Mexico swears in president amid violent protests
MEXICO CITY, Mexico (AP) — Enrique Pena Nieto took the oath of office as Mexico’s new president yesterday, vowing to restore peace and security and take on the vested interests that have hindered economic prosperity.
As several hundred protesters threw fire bombs at police and smashed plate glass windows, Pena Nieto marked the return of the Institutional Revolutionary Party, or PRI, with a 13-point plan heavy on old-party populist handouts but with reforms designed to boost the economy and modernise the education and justice systems.
“Mexico has not achieved the advances that the population demands or deserves,” Pena Nieto said in an inaugural speech unusual for its heavy emphasis on policy. “It’s time for us together to break the myths and paradigms and all else that has limited our development.”
Inaugural events were marred all day by protesters opposed to the return of the PRI after a 12-year hiatus.
Inside and outside the congressional chambers where he took the oath of office, his opponents called his inauguration an “imposition” of a party that ruled for 71 years using a mix of handouts, graft and rigged elections. At least four demonstrators and four officers were injured as protesters clashed with tear-gas wielding police, and 65 people were detained.
Vandals smashed windows of stores, banks and a hotel and made bonfires of furniture dragged into the streets. One downtown bank office, where all the windows were broken, had the words “Welcome Pena” painted across the facade in green.

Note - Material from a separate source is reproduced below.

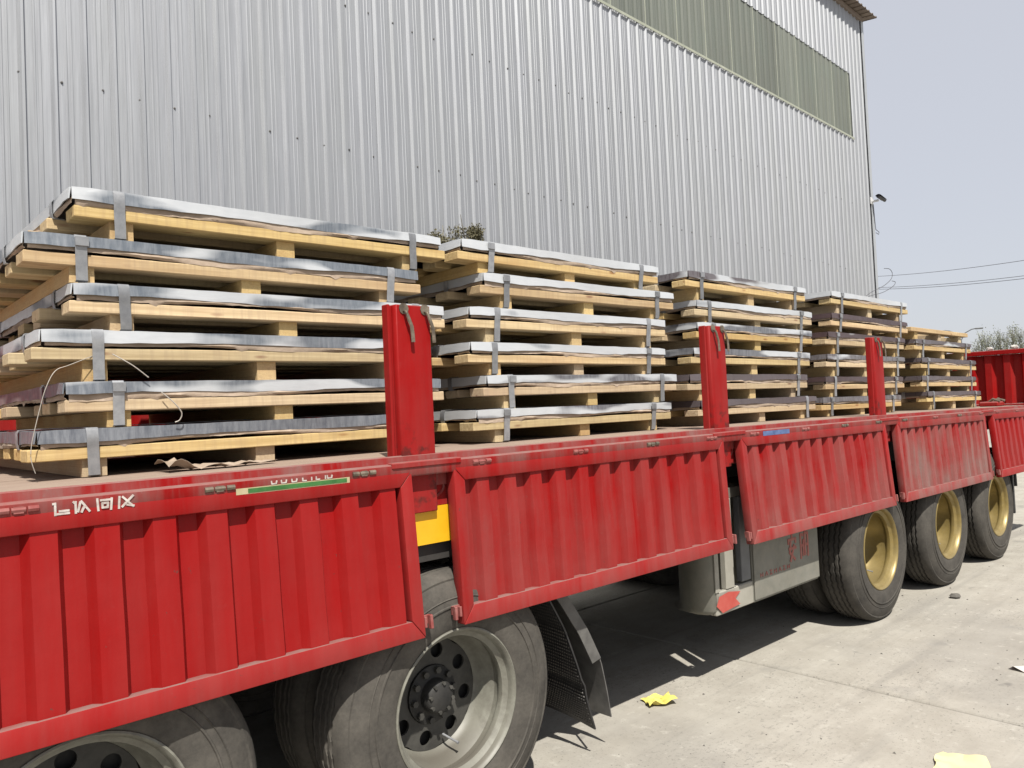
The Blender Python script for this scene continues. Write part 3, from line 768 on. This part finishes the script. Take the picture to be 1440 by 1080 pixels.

Pena Nieto countered with a speech full of specifics, from creating an integrated crime prevention programme to ending the patronage and buying of teacher positions that rule the public education system.
He said he will put security at the centre of all policies for Mexicans and their families and will work to ensure that roads and cities are again “peaceful areas where Mexicans can travel safely without fear of loss of their liberty or life”.
Mexico has suffered a spike in violence since outgoing President Felipe Calderon launched an offensive against organised crime upon taking office six years ago. Some 60,000 people have been killed by drug violence since then, according to some estimates. While officials first said most of the victims were involved in organised crime, the killings and kidnapping spread to innocent civilians as drug gangs came to rule entire towns and even parts of some states.
Pena Nieto turned to his usual style of result-oriented governing with the list, having started his term as governor of Mexico State with 608 projects that he promised to complete.
The tone of his speech was conciliatory, an attempt to alleviate fears about a return to the PRI’s autocratic past.
“I will respect every voice,” he said. “I will run an open government that speaks with honesty, seeks opinion, listens to its citizens… I will be a president who is close to the people.”
Many of his proposals harkened back to the old populist PRI, promising pensions for the elderly, life insurance for single mothers to support their children through college, a programme to end hunger and a new system of passenger trains.
Political analyst Jesus Silva-Herzog Marquez marvelled at the specificity.
“It was as if the president took a pencil and drew the train route and how much it would cost to Toluca,” Silva-Herzog said. “It was very concrete, very practical, zero ideology… this is Pena Nieto. I think Pena Nieto is not a person who thinks in abstract terms.”